Look for ways to release control. Discovery is often just seeing something that has always been there in a new way. When we control a situation we make conclusions based on existing beliefs; this is a closed system and we cannot discover anything new. Be naïve, and the possibilities open up. Do you need a creative solution to a problem? Have you evaluated and questioned, used a formula and proven ideas but you cannot find a solution? The solution may be just to stop evaluating. Look, and the answer is gone, don’t look and the answer is there. This is the essence of creativity: the answer appears when the barrier of internal (or external) control disappears.
This book is about “thinking of any organization as a unique medium in which you have the opportunity to create.” Finding a personal connection to your work is an important first step. Once you have the connection, creating a balance using these ideas is achievable. Every working relationship has at least two parties, and they need to have a mutually supportive arrangement. If you do not have the connection instead of orbiting you may find yourself using what you learned to move on.

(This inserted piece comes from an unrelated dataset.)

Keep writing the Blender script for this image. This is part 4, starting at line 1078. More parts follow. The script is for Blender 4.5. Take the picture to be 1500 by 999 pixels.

I enjoyed the creative and expressive format and the lack of specific direction that allows wide application of the concepts. I have tried many times to make it work with a company and failed more often than not. I have come up with dozens of explanations. At first I thought this book would tell me what I was doing wrong. Instead, I found something more valuable. I felt myself letting go of my self-criticism and realizing I just have not found the right place. I do not need a “one-size fits all” solution. There is not a single paradigm for a perfect life. That is the magic of creativity. It is imagination, thinking about the possibility that creates serendipity, and finding the answer between the lines where you never expected.